Hier, la division commerciale de Boeing a annoncé avoir livré 380 appareils en 2019, le niveau le plus faible depuis plus de dix ans (d'autant qu'il comprend quelques versions militaires des appareils civils). Airbus en totalise 863 sur la même période. Le carnet de commandes de la famille B737 contient encore 4398 appareils. Celui de la famille A320 dépasse les 6000 unités.

2019, une année record... pour Airbus
2019, une année record... pour Airbus

Financièrement, rien ne semble pouvoir abattre l'Américain. Pourtant, les agences de notation se tiennent prêtes à dégainer un abaissement de la solidité de l'industriel. L'affaire du B737MAX lui a déjà officiellement coûté 9,2 Mds$, soit plus que le coût de développement de l'appareil ! Un montant qui sera à coup sûr revalorisé le 29 janvier lors de la publication des résultats de l'entreprise.
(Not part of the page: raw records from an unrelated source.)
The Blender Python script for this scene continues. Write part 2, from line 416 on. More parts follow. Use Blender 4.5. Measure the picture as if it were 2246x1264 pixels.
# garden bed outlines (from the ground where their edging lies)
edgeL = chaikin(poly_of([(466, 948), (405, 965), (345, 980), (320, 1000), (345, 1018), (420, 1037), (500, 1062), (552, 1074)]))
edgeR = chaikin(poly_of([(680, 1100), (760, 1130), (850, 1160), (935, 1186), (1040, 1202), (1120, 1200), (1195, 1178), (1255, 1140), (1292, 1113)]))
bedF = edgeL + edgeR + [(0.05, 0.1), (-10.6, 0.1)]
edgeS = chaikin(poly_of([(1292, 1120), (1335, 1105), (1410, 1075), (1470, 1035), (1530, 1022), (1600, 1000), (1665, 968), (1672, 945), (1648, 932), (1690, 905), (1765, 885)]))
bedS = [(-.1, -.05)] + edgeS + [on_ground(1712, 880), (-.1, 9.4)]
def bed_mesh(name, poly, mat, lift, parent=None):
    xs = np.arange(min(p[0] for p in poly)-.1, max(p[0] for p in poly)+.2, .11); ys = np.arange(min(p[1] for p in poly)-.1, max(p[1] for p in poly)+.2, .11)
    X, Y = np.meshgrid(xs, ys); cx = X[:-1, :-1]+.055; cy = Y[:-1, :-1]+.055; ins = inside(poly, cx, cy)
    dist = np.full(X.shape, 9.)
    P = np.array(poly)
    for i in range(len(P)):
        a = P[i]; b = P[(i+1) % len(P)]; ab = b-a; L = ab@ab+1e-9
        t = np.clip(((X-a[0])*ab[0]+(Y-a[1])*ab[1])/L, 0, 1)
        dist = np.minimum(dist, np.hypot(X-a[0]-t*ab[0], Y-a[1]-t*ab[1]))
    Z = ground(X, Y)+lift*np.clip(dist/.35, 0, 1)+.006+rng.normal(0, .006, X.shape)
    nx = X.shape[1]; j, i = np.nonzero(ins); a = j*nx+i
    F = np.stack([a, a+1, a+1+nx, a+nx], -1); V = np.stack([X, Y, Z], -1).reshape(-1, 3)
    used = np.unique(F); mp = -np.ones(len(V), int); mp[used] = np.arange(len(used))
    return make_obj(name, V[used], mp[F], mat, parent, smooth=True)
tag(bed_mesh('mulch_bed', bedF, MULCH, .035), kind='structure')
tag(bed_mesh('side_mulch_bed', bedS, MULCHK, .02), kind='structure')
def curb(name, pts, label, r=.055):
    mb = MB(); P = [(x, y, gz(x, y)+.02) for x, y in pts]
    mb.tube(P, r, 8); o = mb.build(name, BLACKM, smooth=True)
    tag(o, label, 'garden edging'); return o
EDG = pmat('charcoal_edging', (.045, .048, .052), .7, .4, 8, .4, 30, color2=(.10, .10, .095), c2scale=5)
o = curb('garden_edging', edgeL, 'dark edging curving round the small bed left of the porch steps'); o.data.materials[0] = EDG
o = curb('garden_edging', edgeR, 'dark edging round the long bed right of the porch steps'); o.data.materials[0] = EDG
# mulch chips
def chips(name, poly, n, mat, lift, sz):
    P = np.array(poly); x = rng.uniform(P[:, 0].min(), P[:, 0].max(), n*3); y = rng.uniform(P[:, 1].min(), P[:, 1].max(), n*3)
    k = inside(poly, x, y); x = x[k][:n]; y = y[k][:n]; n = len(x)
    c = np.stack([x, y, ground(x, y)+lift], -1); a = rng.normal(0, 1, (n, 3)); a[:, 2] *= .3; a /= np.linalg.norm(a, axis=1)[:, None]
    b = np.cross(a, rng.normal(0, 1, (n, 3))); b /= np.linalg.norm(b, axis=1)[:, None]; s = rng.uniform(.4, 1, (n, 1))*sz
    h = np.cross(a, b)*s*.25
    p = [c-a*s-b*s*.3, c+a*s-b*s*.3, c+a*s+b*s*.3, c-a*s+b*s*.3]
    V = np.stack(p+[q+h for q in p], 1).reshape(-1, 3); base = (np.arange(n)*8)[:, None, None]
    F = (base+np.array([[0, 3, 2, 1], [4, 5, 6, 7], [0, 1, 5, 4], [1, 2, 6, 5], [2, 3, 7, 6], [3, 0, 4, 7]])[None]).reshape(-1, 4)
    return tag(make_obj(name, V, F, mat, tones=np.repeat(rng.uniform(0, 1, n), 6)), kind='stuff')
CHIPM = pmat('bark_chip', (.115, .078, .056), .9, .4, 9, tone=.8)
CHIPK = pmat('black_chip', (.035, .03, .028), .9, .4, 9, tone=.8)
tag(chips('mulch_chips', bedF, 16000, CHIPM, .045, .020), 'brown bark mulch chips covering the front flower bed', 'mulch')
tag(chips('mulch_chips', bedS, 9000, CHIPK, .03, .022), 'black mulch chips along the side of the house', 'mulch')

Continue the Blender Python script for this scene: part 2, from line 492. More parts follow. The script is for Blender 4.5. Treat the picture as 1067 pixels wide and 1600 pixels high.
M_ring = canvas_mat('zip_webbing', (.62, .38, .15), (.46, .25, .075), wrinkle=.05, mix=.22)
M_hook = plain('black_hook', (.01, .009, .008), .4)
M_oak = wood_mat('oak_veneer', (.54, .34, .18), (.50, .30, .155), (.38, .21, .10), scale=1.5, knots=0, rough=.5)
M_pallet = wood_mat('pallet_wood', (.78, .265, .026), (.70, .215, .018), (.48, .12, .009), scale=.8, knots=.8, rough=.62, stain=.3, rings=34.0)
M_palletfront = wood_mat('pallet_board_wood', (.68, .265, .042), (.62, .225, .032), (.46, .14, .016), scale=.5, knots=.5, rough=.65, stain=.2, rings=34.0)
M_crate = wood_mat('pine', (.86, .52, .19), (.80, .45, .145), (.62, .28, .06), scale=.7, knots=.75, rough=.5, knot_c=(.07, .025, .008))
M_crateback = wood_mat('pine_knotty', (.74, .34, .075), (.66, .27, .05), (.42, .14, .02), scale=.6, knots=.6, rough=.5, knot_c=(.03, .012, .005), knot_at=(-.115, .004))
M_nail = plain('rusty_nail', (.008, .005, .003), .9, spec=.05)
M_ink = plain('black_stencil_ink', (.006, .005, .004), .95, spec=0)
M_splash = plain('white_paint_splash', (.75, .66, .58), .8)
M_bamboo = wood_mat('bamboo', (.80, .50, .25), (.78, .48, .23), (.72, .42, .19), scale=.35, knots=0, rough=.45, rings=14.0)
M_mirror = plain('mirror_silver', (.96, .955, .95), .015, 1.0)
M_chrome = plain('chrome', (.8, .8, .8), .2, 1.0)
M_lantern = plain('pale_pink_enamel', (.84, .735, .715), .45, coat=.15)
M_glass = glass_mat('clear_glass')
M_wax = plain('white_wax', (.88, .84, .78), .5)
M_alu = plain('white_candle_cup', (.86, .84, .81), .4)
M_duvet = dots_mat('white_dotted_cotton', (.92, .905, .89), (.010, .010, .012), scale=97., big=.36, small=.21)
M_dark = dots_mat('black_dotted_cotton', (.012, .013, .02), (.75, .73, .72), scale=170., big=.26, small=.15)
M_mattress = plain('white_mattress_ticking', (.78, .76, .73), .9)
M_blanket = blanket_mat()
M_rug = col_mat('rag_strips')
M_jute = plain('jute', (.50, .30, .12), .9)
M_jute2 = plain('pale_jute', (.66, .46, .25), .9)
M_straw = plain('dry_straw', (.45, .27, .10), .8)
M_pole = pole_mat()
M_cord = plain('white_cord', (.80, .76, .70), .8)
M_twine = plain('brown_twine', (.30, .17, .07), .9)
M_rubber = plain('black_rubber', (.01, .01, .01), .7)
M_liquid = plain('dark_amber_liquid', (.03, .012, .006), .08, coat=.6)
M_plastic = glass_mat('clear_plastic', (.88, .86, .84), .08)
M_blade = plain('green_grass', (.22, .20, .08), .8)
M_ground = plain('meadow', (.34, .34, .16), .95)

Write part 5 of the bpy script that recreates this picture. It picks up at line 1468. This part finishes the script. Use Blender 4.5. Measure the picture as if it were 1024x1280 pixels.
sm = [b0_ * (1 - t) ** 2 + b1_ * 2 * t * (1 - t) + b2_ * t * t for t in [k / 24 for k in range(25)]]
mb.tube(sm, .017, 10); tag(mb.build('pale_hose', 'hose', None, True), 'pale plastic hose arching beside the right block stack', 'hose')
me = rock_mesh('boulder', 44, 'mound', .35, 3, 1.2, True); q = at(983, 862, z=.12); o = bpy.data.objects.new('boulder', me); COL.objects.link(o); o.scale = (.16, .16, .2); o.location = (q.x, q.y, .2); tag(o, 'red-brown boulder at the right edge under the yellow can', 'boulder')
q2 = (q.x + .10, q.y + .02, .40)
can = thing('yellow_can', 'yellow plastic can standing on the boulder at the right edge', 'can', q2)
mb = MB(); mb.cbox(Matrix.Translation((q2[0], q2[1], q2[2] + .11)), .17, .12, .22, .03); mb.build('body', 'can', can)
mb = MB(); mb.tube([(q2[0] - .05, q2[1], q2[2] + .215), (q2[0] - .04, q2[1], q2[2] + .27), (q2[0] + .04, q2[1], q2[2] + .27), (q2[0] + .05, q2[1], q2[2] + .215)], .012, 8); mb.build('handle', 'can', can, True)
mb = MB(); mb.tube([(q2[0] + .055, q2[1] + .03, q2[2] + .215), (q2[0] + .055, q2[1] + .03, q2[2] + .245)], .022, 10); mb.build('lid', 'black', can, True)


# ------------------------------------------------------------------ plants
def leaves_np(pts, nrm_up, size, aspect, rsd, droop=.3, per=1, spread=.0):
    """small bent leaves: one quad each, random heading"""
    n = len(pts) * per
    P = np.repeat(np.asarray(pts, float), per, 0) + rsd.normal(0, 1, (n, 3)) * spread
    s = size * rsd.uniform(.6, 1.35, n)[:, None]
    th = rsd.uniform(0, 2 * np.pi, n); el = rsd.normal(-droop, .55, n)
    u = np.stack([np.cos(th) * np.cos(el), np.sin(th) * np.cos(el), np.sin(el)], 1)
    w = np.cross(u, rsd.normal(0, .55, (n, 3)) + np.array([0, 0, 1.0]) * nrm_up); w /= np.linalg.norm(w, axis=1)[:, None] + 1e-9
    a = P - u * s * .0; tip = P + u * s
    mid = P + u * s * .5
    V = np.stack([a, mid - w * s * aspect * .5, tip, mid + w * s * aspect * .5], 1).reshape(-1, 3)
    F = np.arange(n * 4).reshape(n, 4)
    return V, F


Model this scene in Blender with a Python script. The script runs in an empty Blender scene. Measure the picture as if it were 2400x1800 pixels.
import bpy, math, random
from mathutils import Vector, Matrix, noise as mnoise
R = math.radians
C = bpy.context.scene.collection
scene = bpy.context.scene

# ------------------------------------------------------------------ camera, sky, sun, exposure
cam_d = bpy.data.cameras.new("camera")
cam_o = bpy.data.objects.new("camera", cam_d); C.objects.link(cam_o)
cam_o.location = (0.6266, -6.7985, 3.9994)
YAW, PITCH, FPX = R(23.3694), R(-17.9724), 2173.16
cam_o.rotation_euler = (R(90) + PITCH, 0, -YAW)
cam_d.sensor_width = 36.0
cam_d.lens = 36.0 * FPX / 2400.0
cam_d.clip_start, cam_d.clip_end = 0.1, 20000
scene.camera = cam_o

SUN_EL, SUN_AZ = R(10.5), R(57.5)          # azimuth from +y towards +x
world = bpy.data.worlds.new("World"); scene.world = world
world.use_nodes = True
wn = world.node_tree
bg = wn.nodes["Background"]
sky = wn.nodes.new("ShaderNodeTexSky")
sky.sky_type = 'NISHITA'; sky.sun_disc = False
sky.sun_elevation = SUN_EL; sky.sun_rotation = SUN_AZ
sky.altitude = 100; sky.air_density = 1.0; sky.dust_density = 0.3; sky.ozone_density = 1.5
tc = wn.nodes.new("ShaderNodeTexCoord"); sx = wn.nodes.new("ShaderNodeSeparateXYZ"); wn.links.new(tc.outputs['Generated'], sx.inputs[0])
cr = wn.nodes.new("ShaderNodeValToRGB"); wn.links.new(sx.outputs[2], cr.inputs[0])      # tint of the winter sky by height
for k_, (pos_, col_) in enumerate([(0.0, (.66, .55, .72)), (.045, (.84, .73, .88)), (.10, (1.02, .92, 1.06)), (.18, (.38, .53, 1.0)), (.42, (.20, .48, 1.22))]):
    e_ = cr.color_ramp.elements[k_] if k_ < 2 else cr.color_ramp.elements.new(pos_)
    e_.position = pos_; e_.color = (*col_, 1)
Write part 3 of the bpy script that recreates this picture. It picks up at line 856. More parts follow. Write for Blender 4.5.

Le retour en exploitation du monocouloir n'est pas attendu avant le début juin chez American et United Airlines. En parallèle, les négociateurs de Boeing sillonnent la planète pour discuter indemnisations avec les compagnies clientes. En empilant les milliards de dollars, même les colosses de la cote boursière américaine peuvent se retrouver ébranlés.

Des rachats d'actions

En tout cas, ces provisions n'iront pas au développement industriel de l'entreprise. Or cela fait un certain temps que Boeing chouchoute plus ses actionnaires que ses ingénieurs. Et c'est probablement une partie du problème. Les économistes William Lazonick et Mustafa Erdem Sakinç ont calculé qu'entre le 1er trimestre 2013 et le 1er trimestre 2019, Boeing a versé 17,4 Mds$ de dividendes (42% des bénéfices de la période) et procédé à 43,1 Mds$ de rachats d'actions, soit 104% des bénéfices de la période. Les rachats ont culminé à 9,2 Mds$ en 2017, mais ont encore représenté 9 Mds$ en 2018.

Evidemment, une partie de ces fonds - plus de 60 Mds$ en 7 ans – aurait pu être utilisée à des fins industrielles. Le dernier gros programme de Boeing, sans parler du B737MAX, s'est plutôt mal passé. Le B787 a finalement séduit les compagnies, mais après pas mal de déboires et une facture finale qui aurait dépassé, dit-on, 30 Mds$.

Les difficultés éprouvées sur ce projet ont d'ailleurs pesé dans la balance chez Boeing, lorsqu'il a fallu trancher entre un monocouloir totalement nouveau et une modernisation du vénérable 737, alors que l'appareil avait déjà fait l'objet d'un lifting quelques années auparavant. De là à penser que l'expertise industrielle s'est émoussée avec la fuite des capitaux, il n'y a qu'un pas. 

Mélange des genres

La banalisation des vastes programmes de rachats d'actions est d'autant plus nocive qu'elle va parfois de pair avec des rémunérations variables de dirigeants indexées à un cocktail de ratios de performance et de progression de l'action. C'était le cas chez Boeing pour le désormais ex-CEO Dennis Muilenburg, contraint à la démission fin 2019 à cause de l'affaire du B737MAX. L'intéressé a reçu près de 96 M$ de rémunération brute entre 2015 et 2018 (toujours selon les travaux de Lazonick et Sakinç), alors que son salaire annuel avoisine 1,7 M$. Plus de la moitié de la rémunération brute provient de l'exercice de stock-options et d'actions gratuites. Et 34% de cette rémunération s'appuie sur des ratios financiers atteints par l'entreprise (notez bien que certains ratios sont plus faciles à atteindre quand il y a moins de titres en circulation).

L'action Boeing souffre mais ne rompt pas en 2019

Je finirai avec l'étonnant parcours de l'action Boeing depuis le 13 mars, lorsque le B737MAX a été cloué au sol. Elle n'a somme toute perdu que 11,5% de sa valeur. Certes, le différentiel avec le S&P500 est important (sousperformance de 29%), mais la sanction paraît assez légère au regard des conséquences, en particulier la perte de confiance avérée d'une partie des transporteurs, des équipages et même des clients. Le nouveau CEO a promis une profonde transformation de l'entreprise. Pour y parvenir, il faudra plus que des rachats d'actions.